The film has a laidback rhythm that flows like the river, and again like the river, it's moving toward a fixed end when the boys meet Mud (Matthew McConaughey), a mysterious drifter who's made a home out of the boat in the tree. We, like Neck, suspect Mud is up to no good out here alone (The name alone carries an obvious connotation), but Ellis is drawn to his no-nonsense way of talking and downhome form of wisdom. Mud needs food, and Ellis promises to get him some in return for letting the boys take over possession of the boat when Mud meets up with Juniper (Reese Witherspoon), the woman he loves whom he's waiting for so that they can run away together. Ellis and Neck—the latter reluctantly—decide to help their new friend.

The drive of the plot is the boys' attempts to reunite Mud and Juniper, help Mud find a way off the island to freedom, and evade a group of bounty hunters who are looking for Mud as a result of the murder of a man with whom Juniper was involved. The enigmatic titular character insists he was simply protecting the woman he loves, and Ellis is more than willing to give him the benefit of the doubt.

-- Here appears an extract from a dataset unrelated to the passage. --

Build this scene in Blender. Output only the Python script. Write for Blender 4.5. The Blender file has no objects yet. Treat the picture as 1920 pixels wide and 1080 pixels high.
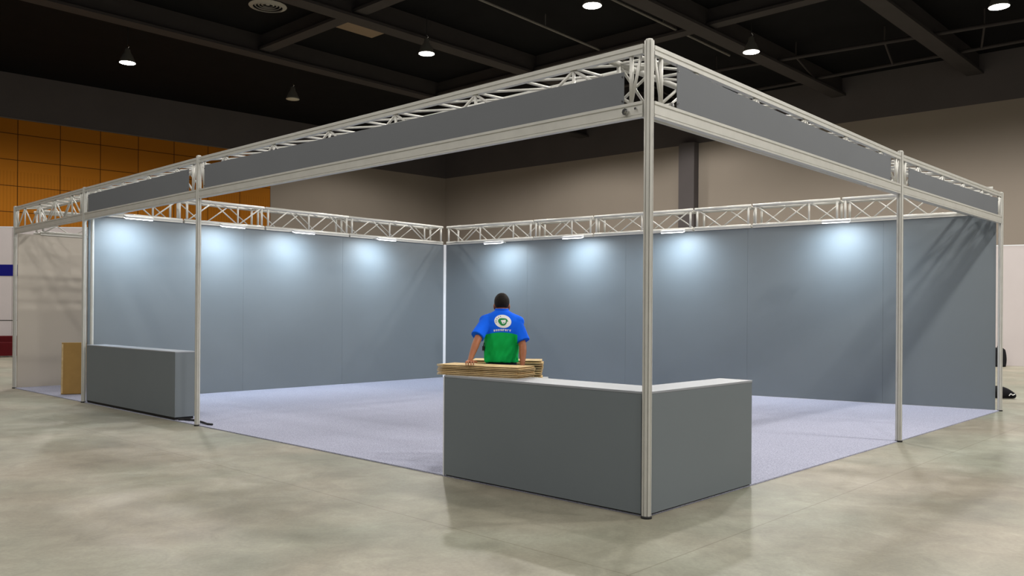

What Nichols is really up to here goes beyond the simple setup of the plot. This is first and foremost a coming-of-age story about a boy who still holds a naïve view of the world—that parents stay together, that love stories always have a happy ending, and that all the people he looks up to are without fault—and is destined for a heartbreak or two or three. There's the fact that his parents (Ray McKinnon and Sarah Paulson), who provide him with the primary example of a loving relationship, are talking separation and possible divorce. She wants to move into town; he wants to stay behind—stubborn in the face of failure. Then there's a girl named May Pearl (Bonnie Sturdivant) on whom he has a crush. He stands up for her when he punches a guy making unwanted advances toward her. She appreciates the gesture, and the two share a tender moment alone together at party. He asks if she'll be his girlfriend, and she kisses him ever so gently on the lips.

Finally, there's the relationship of Mud and Juniper. Nichols maintains a masculine perspective on these key relationships. Ellis barely sees his mother, given that he spends the day working with his father and runs off to see Neck after finishing a day's work, so any information or advice he receives comes from his father. He's a proud and cynical man, blaming his wife for all the marriage's problem and telling his son that a woman's love isn't to be trusted. Ellis starts to think his dad might be right when May begins ignoring him. Even Neck's uncle (Michael Shannon), who makes his living by diving for useful trash in the river, avoids any serious relationships with women, taking a page from the Beach Boys' "Help Me, Rhonda."

It's little wonder, then, that the boy latches on to Mud and his seemingly ideal love for and with Juniper, but even that comes into question when Ellis meets his across-the-river neighbor Tom (Sam Shepard), the man who raised Mud after finding him in the woods when he just a child. Tom thinks Mud is simply in love with the wrong woman—one who's mistreated him many times in the past. Ellis is certain the "old assassin," as Mud calls him, is mistaken. He must; Mud and Juniper are the only hope for some salvation for his childish notions of romance. How can a person love another and not want to be with that person?

Nichols' turn away from a one-sex viewpoint is subtle as the women begin sharing their sides of the various relationships. These aren't cut-and-dry affairs with one side right and the other wrong. We start to sympathize with all of these characters—enlivened by illuminating and natural performances from the entire cast—even the ones who get pushed aside during the subjective perspective of Ellis' search for a romantic ideal and denial of anyone who doesn't fit that mold. Meanwhile, the bounty hunters, hired by the murdered man's father (Joe Don Baker) and led by the dead man's brother (Paul Sparks), start closing in on Mud.

Nichols' observant and ultimately compassionate screenplay starts by taking sides, only to grow in understanding along with Ellis' maturation. Mud resolves all its entanglements without offering resolution. Ellis never receives an answer to his question; he simply learns that some questions don't have an answer.